As a setup to a story, I once revealed a person’s behavior which was not them at their best.  When it was brought to his attention, he asked me to delete it, and I immediately did so. 

That situation only happened once.  Though that could be because I am not widely read.

The stories I tell from my life involve actual situations (Duh!) where, if people’s behavior comes off badly, it’s because they behaved, identifiably, badly.  And I do not do a lot of those stories.  As far as fiction is concerned, when I wrote for other people’s TV shows, the series characters were already in place.  I simply followed the template.  As a result, you saw very little “me” in those efforts.  (If something about me inadvertently slipped in, it was inevitably cut by the show runners and replaced by something about them.) 

In the shows I created?  Well, let’s see…

On Best of the West, there was an eleven year-old boy who refused to go outside because of the life-threatening perils of the frontier environment.

That’s me.  If I had been hijacked to the West.

On Family Man, a seven year-old boy steals chalk from his classroom, and when his thievery is discovered, he pulverizes the sticks of chalk into powder so he would not have to return them to the school.

That’s me too.  That actually happened.

In Major Dad, an eleven year-old girl capsulizes the idea of going camping thusly:

“Hey, we’ve got a few days to kill.  Why don’t we go somewhere and live worse than we usually do?”
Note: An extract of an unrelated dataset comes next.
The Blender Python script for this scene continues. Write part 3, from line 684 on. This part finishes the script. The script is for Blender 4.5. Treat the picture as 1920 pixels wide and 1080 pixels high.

My sentiments about camping?  Not entirely, but there is something to that.

“I peed outside.”

“Isn’t camping the best!

My point here:  The negative traits displayed by the characters I created were drawn exclusively from me.  And nobody else.  And that preference continues to be the case in my blog.

DISCLAIMER:  “No reputations were damaged in in the writing of this blog post.”

Except the writer’s.

My mother, along with her myriad positive attributes, exhibited characteristics in the guilt-inducing department that could easily be exploited for comedic purposes.  I have never written a character modeled on my mother.  My older brother, who protected me in my youth – successfully as I am still here – is on a perennial lookout for moneymaking opportunities.  I have never written a character based on my brother. 

Why not?

I like to think it’s because I am nice, and I choose not to do that.

Did this predilection, like my parameters concerning taste, inhibit my writing range? 

Of course, it did.  But being fortuitously flawed, I had enough to write about, so I didn’t care. 

Bottom Line:

I did not like it when somebody imitated my voice.

I can’t imagine others liking it if I imitated theirs.


Hurley Buehrle said...

Now you have to do an audio post for us once!

Wendy M. Grossman said...

Margaret Thatcher famously took voice lessons to lower her voice and, I assume, make it more authoritative. I do remember hearing her on the radio in a Parliamentary debate once and the voice alone made me understand how she got elected: she could cut through all those men shouting like a buzz saw.

But I'll tell you: even the best singers listen to their voices on tape and don't like the sound. (Singers have to, especially when making records). It never sounds the way it does inside your head.

But that was not your point, of course.

Has it really never occurred to you that it's just possible your friend's imitation wasn't any good?


Mike said...

To be fair, it wasn't the voice that was the problem. It was when the impression was extended to include the silly walk. That was just gratuitous.